• Set problem: Restrict the output to the lines below starting at the one that contains "Recreate this scene" and ending at the one that contains "COL = S.collection", and restate them word for word, both ends included.

--- begin Dataset ---

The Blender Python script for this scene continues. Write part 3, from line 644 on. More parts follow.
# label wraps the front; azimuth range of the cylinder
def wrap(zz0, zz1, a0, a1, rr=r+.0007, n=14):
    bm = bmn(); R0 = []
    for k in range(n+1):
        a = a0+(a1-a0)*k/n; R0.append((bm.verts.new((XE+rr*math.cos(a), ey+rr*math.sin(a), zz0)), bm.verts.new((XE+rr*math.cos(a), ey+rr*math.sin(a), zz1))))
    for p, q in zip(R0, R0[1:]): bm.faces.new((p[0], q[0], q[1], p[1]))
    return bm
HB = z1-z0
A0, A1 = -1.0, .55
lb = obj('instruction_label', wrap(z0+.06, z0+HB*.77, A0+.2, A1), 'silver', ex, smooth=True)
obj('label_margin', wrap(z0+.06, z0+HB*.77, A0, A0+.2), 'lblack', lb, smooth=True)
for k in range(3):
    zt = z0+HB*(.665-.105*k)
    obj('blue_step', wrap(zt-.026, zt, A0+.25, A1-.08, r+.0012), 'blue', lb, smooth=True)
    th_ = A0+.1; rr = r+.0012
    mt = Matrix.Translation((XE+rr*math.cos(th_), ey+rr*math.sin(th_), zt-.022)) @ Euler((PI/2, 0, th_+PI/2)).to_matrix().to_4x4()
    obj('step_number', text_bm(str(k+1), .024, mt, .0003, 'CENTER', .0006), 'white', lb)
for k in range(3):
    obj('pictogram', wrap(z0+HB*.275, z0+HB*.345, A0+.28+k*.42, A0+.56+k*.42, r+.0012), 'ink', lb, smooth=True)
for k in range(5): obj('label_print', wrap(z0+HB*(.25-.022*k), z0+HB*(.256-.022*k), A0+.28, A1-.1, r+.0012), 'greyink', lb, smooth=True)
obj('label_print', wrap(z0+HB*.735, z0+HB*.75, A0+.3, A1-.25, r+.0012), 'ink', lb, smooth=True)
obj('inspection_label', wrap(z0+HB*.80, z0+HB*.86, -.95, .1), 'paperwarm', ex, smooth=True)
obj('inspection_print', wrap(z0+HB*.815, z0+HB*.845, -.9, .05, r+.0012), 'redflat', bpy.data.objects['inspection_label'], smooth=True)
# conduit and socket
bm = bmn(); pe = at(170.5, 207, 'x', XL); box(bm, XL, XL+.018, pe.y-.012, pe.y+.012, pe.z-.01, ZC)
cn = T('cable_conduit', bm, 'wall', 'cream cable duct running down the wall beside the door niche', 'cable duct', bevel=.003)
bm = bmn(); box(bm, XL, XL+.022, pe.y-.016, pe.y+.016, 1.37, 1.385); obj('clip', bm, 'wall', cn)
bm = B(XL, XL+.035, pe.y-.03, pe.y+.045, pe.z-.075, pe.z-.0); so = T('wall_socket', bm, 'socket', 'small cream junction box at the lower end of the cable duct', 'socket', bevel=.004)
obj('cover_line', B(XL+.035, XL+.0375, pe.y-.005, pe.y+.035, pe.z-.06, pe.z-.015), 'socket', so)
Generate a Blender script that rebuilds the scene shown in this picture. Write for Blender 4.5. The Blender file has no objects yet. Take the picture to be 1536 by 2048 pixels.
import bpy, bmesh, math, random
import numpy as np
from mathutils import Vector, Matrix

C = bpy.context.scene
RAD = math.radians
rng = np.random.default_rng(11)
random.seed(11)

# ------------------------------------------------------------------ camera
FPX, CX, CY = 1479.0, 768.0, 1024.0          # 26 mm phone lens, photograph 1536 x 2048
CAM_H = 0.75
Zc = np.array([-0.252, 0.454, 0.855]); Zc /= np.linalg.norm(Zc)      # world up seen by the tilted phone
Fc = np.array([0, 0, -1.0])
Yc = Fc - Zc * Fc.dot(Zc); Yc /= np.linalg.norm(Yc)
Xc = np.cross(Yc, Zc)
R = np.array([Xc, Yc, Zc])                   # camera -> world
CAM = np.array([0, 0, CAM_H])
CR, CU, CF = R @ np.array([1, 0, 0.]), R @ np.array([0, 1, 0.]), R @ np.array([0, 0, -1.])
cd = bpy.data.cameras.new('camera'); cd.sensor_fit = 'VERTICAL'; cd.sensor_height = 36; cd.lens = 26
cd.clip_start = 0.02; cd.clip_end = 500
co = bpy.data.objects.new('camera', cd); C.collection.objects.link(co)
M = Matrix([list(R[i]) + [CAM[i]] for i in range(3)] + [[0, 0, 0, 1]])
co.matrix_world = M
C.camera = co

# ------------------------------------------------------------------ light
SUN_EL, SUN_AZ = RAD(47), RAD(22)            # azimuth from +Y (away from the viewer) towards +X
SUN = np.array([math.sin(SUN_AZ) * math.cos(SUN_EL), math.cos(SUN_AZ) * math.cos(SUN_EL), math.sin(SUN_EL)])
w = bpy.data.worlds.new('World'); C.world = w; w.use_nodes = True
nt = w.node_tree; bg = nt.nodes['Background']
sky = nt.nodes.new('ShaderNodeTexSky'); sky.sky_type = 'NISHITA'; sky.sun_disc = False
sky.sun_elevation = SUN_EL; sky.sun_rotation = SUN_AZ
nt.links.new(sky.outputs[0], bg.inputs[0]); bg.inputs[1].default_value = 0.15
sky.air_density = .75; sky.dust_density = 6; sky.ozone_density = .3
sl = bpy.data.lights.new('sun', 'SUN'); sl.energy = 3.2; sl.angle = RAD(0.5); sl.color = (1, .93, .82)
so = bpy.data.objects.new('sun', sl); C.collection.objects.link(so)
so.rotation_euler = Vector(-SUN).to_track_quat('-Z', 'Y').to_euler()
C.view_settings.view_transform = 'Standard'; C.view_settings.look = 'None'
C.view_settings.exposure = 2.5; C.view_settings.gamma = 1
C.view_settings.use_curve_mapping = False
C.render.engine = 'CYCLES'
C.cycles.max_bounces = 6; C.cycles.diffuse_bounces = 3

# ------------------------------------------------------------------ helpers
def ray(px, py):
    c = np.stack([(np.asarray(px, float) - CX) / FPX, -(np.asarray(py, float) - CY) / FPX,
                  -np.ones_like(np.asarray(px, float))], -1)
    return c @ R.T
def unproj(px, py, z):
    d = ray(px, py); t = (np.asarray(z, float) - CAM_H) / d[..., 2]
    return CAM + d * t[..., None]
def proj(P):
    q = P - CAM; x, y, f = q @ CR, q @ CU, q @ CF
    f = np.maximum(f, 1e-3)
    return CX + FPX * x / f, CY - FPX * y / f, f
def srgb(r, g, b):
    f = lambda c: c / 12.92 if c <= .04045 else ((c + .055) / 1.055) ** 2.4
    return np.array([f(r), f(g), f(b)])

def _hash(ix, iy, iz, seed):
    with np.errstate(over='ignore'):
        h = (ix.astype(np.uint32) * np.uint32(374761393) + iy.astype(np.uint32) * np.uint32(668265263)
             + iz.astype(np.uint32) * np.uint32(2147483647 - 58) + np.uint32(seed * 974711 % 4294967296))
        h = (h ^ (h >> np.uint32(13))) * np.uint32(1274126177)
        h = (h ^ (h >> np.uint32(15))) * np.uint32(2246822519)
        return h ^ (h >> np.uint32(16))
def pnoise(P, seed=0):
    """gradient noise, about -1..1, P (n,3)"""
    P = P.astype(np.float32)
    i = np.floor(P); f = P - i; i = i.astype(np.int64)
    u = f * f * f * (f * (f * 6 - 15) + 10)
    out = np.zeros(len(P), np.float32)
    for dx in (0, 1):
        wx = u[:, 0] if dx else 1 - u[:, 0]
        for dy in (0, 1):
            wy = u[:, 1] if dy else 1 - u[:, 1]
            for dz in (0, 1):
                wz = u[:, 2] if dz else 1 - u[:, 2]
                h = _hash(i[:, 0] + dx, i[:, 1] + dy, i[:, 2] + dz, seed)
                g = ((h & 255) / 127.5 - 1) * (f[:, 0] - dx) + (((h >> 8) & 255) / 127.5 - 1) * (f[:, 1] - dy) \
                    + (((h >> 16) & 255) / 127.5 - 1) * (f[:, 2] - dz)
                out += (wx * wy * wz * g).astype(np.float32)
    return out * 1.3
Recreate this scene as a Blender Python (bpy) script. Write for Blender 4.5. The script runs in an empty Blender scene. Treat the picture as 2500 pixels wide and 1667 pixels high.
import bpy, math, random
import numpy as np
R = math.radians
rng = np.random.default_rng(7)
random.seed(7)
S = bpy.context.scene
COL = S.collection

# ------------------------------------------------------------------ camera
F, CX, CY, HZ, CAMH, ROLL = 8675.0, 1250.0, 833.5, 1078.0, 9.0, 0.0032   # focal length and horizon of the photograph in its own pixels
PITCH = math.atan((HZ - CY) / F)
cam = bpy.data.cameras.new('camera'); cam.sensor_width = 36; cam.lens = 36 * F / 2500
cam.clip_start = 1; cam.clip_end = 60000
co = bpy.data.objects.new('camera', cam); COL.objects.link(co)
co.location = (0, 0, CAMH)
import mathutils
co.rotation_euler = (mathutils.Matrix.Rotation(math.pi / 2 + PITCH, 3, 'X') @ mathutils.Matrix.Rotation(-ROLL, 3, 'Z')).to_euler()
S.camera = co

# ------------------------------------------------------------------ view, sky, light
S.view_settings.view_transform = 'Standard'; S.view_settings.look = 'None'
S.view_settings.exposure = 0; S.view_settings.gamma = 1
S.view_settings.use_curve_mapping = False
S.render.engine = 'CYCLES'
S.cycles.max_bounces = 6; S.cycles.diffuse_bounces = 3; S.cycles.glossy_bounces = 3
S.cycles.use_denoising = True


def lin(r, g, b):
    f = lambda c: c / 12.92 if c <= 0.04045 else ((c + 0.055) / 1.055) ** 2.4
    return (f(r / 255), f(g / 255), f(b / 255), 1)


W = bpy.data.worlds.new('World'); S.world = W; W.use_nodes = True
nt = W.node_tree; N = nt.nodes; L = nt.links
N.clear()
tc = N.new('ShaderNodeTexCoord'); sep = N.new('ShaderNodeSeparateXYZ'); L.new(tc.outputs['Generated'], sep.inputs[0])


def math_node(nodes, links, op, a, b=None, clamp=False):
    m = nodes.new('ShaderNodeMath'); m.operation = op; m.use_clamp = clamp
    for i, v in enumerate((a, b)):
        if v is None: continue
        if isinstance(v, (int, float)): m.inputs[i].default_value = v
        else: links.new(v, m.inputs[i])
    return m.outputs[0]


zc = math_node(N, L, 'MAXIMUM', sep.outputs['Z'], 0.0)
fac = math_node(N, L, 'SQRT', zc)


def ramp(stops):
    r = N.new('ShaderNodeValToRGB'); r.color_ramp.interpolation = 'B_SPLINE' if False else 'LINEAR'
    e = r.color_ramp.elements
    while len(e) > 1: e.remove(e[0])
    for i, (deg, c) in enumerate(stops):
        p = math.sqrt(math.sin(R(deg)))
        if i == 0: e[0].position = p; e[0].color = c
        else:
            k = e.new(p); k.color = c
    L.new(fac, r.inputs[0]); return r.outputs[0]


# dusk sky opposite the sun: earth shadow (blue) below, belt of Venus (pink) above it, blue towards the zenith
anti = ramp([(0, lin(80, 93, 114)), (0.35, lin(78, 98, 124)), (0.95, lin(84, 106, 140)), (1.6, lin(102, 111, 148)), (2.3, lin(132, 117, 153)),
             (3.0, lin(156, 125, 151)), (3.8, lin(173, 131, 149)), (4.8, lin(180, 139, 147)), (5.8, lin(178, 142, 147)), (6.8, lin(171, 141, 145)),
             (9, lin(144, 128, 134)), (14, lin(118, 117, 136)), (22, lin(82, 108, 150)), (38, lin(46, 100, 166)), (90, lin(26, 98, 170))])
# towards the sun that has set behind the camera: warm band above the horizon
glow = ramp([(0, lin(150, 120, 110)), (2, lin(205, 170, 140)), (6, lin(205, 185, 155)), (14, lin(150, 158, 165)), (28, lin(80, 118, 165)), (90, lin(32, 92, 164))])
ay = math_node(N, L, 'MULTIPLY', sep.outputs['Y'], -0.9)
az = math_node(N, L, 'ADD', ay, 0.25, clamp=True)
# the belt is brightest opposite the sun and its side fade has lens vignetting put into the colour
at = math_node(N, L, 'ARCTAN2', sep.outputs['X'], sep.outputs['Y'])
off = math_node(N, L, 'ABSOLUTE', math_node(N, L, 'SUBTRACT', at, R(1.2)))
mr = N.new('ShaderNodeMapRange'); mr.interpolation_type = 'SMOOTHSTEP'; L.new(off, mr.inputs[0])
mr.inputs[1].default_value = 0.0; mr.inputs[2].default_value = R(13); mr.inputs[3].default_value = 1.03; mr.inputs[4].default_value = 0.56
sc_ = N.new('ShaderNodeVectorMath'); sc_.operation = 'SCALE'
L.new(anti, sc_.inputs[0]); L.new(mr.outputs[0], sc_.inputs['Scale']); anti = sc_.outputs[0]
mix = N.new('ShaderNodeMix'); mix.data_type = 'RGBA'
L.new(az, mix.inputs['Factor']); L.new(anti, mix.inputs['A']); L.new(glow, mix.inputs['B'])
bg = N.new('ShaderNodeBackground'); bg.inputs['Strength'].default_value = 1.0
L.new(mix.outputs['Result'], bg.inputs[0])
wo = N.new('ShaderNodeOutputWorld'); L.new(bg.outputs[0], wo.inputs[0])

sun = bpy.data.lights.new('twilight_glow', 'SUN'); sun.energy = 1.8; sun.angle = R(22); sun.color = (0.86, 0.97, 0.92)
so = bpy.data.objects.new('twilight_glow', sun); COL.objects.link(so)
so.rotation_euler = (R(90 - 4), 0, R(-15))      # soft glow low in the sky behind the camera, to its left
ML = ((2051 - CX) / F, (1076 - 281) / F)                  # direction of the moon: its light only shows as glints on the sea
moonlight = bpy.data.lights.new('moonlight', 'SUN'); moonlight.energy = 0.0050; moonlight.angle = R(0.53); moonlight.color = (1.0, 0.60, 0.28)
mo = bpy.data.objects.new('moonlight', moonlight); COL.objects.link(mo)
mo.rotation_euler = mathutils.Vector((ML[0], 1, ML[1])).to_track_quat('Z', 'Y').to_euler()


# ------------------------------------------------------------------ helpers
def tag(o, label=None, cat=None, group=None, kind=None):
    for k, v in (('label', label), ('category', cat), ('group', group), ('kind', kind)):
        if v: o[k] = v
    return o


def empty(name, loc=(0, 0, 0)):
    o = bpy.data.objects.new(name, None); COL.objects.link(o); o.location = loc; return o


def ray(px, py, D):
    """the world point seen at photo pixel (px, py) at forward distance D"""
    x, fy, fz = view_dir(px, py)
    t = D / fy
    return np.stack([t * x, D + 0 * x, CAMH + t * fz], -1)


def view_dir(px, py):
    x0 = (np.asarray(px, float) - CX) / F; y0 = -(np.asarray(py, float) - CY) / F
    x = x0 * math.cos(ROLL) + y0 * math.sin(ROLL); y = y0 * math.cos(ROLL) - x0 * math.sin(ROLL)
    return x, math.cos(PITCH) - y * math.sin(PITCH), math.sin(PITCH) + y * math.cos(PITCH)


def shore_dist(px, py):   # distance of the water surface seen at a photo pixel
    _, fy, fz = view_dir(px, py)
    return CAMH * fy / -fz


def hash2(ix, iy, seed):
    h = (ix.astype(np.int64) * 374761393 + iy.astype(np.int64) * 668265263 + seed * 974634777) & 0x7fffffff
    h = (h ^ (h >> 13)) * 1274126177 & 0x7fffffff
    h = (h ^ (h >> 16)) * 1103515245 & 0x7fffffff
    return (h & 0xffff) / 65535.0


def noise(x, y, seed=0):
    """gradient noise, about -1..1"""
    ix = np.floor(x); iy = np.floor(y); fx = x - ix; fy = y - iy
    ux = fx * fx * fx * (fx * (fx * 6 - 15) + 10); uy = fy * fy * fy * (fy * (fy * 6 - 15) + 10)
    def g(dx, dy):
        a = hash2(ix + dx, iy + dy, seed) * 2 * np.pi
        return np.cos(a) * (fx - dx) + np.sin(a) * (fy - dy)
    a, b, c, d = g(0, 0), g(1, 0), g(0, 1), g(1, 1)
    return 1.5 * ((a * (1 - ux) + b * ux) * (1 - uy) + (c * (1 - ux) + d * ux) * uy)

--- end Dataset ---

• Task answer:
Recreate this scene as a Blender Python (bpy) script. Write for Blender 4.5. The script runs in an empty Blender scene. Treat the picture as 2500 pixels wide and 1667 pixels high.
import bpy, math, random
import numpy as np
R = math.radians
rng = np.random.default_rng(7)
random.seed(7)
S = bpy.context.scene
COL = S.collection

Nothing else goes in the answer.